Palestinian attorneys protest against Abbas’ decree rule

JERUSALEM (Parliament Politics Magazine) – In a rare street demonstration against the Palestinian Authority’s “rule by decree,” hundreds of Palestinian lawyers in the occupied West Bank denounced President Mahmoud Abbas for running the country without a parliament.

Since 2007, the Palestinian Legislative Council (PLC), which was established as a result of the Oslo Accords with Israel, has been dormant. As a result, Abbas has ruled over the country without an operating parliament for almost the entire time.

However, the Palestinian Bar Association’s new leadership has attempted to put pressure on the Palestinian Authority (PA).

At the protest on Monday in the city of Ramallah, the association’s president, Suheil Ashour, told the AFP news agency that his organisation will steadfastly oppose legislation passed by presidential decree that limited Palestinian “rights and freedoms.”

Ashour, who pressed for reforms when he was association president earlier this year, stated that their demand was either to cease their implementation now or to annul a slew of restrictive regulations.

In situations where the PLC cannot act, presidential decrees are permitted under the drafted Palestinian constitution “if necessary,” but attorneys present at the rally claimed Abbas had gone too far.

The Palestinian people as a whole were also impacted by those regulations, not just the Bar Association.

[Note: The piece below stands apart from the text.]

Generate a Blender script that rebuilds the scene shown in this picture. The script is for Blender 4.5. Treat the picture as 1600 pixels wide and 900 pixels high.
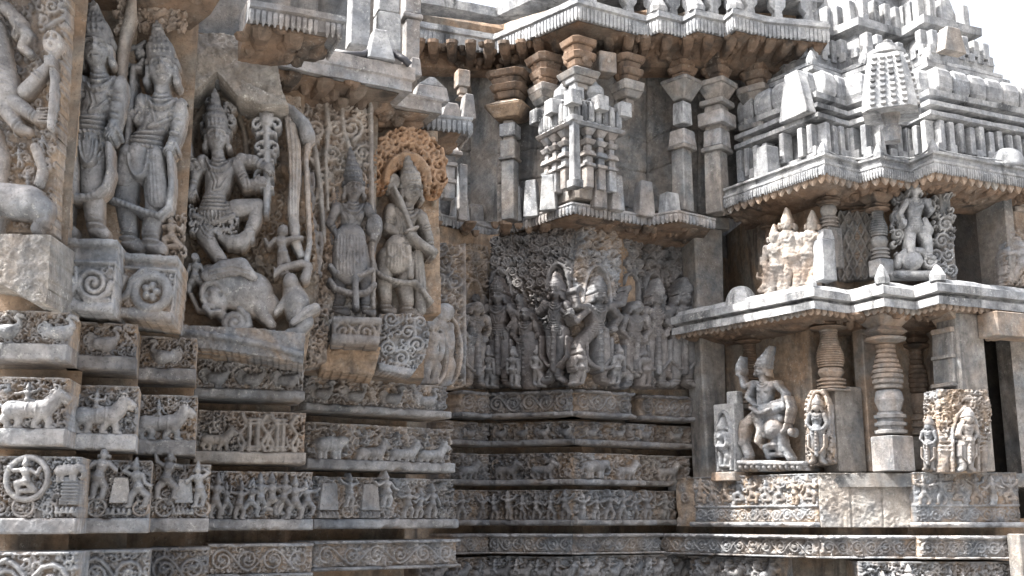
import bpy, math, random
import numpy as np
for o in list(bpy.data.objects): bpy.data.objects.remove(o)
C = bpy.context.scene
COL = C.collection
# ------------------------------------------------------------------ camera, sky, sun, exposure
F = 1715.0; YH = 810.0; CZ = 1.6
TH = math.atan((YH-450)/F); CO, SI = math.cos(TH), math.sin(TH)
cd = bpy.data.cameras.new('camera'); cam = bpy.data.objects.new('camera', cd); COL.objects.link(cam)
cam.location = (0, 0, CZ); cam.rotation_euler = (math.pi/2+TH, 0, 0)
cd.sensor_width = 36.0; cd.lens = F/1600*36; cd.clip_end = 3000; cd.clip_start = 0.05
C.camera = cam
SUN_DIR = np.array([-0.57, -0.11, 0.80]); SUN_DIR /= np.linalg.norm(SUN_DIR)
EL = math.asin(SUN_DIR[2]); AZ = math.atan2(SUN_DIR[0], SUN_DIR[1])
wd = bpy.data.worlds.new('World'); C.world = wd; wd.use_nodes = True
nt = wd.node_tree; bg = nt.nodes['Background']
sky = nt.nodes.new('ShaderNodeTexSky'); sky.sky_type = 'NISHITA'; sky.sun_disc = False
sky.sun_elevation = EL; sky.sun_rotation = AZ; sky.dust_density = 8.0; sky.air_density = 1.0; sky.ozone_density = 1.0
hs_ = nt.nodes.new('ShaderNodeHueSaturation'); hs_.inputs['Saturation'].default_value = .4; hs_.inputs['Value'].default_value = 1.0
nt.links.new(sky.outputs[0], hs_.inputs['Color']); nt.links.new(hs_.outputs[0], bg.inputs[0]); bg.inputs[1].default_value = 0.15
sl = bpy.data.lights.new('sun', 'SUN'); sl.energy = 3.7; sl.angle = math.radians(0.53); sl.color = (1.0, 0.965, 0.91)
so = bpy.data.objects.new('sun', sl); COL.objects.link(so)
from mathutils import Vector
so.rotation_euler = Vector(SUN_DIR).to_track_quat('Z', 'Y').to_euler(); so.location = (-20, 0, 30)
C.view_settings.view_transform = 'Standard'; C.view_settings.look = 'None'
C.view_settings.exposure = 2.0; C.view_settings.gamma = 1.0; C.view_settings.use_curve_mapping = False

# ------------------------------------------------------------------ materials
def stone(name, c1, c2, dark, ochre, fo=.5, fd=.5, fl=.4, bump=.5, rough=.88, lich=(.5, .5, .47), sc=1.0):
    m = bpy.data.materials.new(name); m.use_nodes = True; t = m.node_tree; N = t.nodes; L = t.links
    b = N['Principled BSDF']; b.inputs['Roughness'].default_value = rough
    geo = N.new('ShaderNodeNewGeometry'); oi = N.new('ShaderNodeObjectInfo')
    off = N.new('ShaderNodeVectorMath'); off.operation = 'MULTIPLY_ADD'
    cmb = N.new('ShaderNodeCombineXYZ'); L.new(oi.outputs['Random'], cmb.inputs[0]); L.new(oi.outputs['Random'], cmb.inputs[2])
    L.new(cmb.outputs[0], off.inputs[0]); off.inputs[1].default_value = (7, 7, 7); L.new(geo.outputs['Position'], off.inputs[2])
    def noise(s, d=6, vec=None, dist=0., r=.6):
        n = N.new('ShaderNodeTexNoise'); n.inputs['Scale'].default_value = s*sc; n.inputs['Detail'].default_value = d
        n.inputs['Roughness'].default_value = r; n.inputs['Distortion'].default_value = dist
        L.new(vec or off.outputs[0], n.inputs['Vector']); return n.outputs['Fac']
    def ramp(x, a, c):
        r = N.new('ShaderNodeMapRange'); r.interpolation_type = 'SMOOTHSTEP'
        r.inputs[1].default_value = a; r.inputs[2].default_value = c; L.new(x, r.inputs[0]); return r.outputs[0]
    def mul(x, y):
        r = N.new('ShaderNodeMath'); r.operation = 'MULTIPLY'
        for i, v in enumerate((x, y)):
            if isinstance(v, (int, float)): r.inputs[i].default_value = v
            else: L.new(v, r.inputs[i])
        return r.outputs[0]
    def mix(f, a, c, blend='MIX'):
        r = N.new('ShaderNodeMix'); r.data_type = 'RGBA'; r.blend_type = blend
        if isinstance(f, (int, float)): r.inputs[0].default_value = f
        else: L.new(f, r.inputs[0])
        for i, v in ((6, a), (7, c)):
            if isinstance(v, tuple): r.inputs[i].default_value = (*v, 1)
            else: L.new(v, r.inputs[i])
        return r.outputs[2]
    col = mix(ramp(noise(3.2, 9), .38, .64), c1, c2)
    mp = N.new('ShaderNodeMapping'); mp.inputs['Scale'].default_value = (1.6, 1.6, .35); L.new(off.outputs[0], mp.inputs['Vector'])
    at = N.new('ShaderNodeAttribute'); at.attribute_name = 'relief'
    rel = N.new('ShaderNodeMapRange'); L.new(at.outputs['Fac'], rel.inputs[0]); rel.inputs[1].default_value = 0; rel.inputs[2].default_value = 1
    rel.inputs[3].default_value = 1; rel.inputs[4].default_value = .22
    oc = mul(mul(ramp(noise(2.3, 7, dist=.6), .34, .62), fo), rel.outputs[0])
    oc2 = mix(ramp(noise(6, 5), .35, .65), ochre, (ochre[0]*1.22, ochre[1]*1.32, ochre[2]*1.5))
    col = mix(oc, col, oc2)
    col = mix(mul(ramp(noise(1.7, 8, mp.outputs[0], .8), .50, .68), fd), col, dark)
    sp = mul(ramp(noise(38, 5, r=.75), .55, .64), ramp(noise(2.6, 5), .42, .62))
    col = mix(mul(sp, fl), col, lich)
    sp2 = mul(ramp(noise(55, 4, r=.7), .58, .66), .5)
    col = mix(sp2, col, dark)
    mo = N.new('ShaderNodeMapRange'); L.new(noise(13, 7, r=.7), mo.inputs[0]); mo.inputs[1].default_value = .3; mo.inputs[2].default_value = .7; mo.inputs[3].default_value = .58; mo.inputs[4].default_value = 1.3
    cv = N.new('ShaderNodeCombineColor'); [L.new(mo.outputs[0], cv.inputs[i]) for i in range(3)]; col = mix(1.0, col, cv.outputs[0], 'MULTIPLY')
    hv = N.new('ShaderNodeHueSaturation'); L.new(col, hv.inputs['Color'])
    mr = N.new('ShaderNodeMapRange'); L.new(oi.outputs['Random'], mr.inputs[0]); mr.inputs[3].default_value = .88; mr.inputs[4].default_value = 1.12
    L.new(mr.outputs[0], hv.inputs['Value']); L.new(hv.outputs[0], b.inputs['Base Color'])
    n1 = noise(42, 8, r=.7); n2 = noise(150, 3, r=.6)
    ad = N.new('ShaderNodeMath'); ad.operation = 'MULTIPLY_ADD'; L.new(n2, ad.inputs[0]); ad.inputs[1].default_value = .35; L.new(n1, ad.inputs[2])
    bp = N.new('ShaderNodeBump'); bp.inputs['Strength'].default_value = bump; bp.inputs['Distance'].default_value = .02
    L.new(ad.outputs[0], bp.inputs['Height']); L.new(bp.outputs[0], b.inputs['Normal'])
    return m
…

Zainab al-Salfity, a lawyer, told Al Jazeera, she was there to inform President Abbas that those orders destroyed the judicial system, destroyed the ruling power, and could spark a civil war.

The protesters, who were dressed in black robes, were prohibited from accessing the building housing the office of PM Mohammad Shtayyeh.

After the passing of famous leader Yasser Arafat, Abbas was chosen to lead the PA in 2005.

In the year 2006 Palestinian legislative elections, Hamas, a fierce rival of Abbas’s Fatah movement, won.

As a result of the fallout from that vote, Fatah has retained control of the Israel-occupied West Bank, and Hamas has controlled Gaza since 2007.

Experts in Palestinian law believe that Abbas has issued about 400 presidential decrees during his time in office.

In 2018, he formally dissolved the PLC, and attempts to hold fresh elections have run against opposition.

A legislative council was necessary because laws needed to be read several times before being put into effect. Now that only a few people were passing laws, that was an issue, a lawyer named Abed Shabaneh told Al Jazeera.

Last year, Abbas scheduled presidential and legislative elections across the Palestinian territories with Hamas’s participation. However, he called off the elections due to Israel’s refusal of voting in occupied East Jerusalem.

Public protests against Abbas and the PA have become more frequent in the West Bank, especially since Abbas opponent and activist Nizar Banat passed away in Palestinian last year. 14 personnel of the security forces are allegedly responsible for killing Banat by beating him.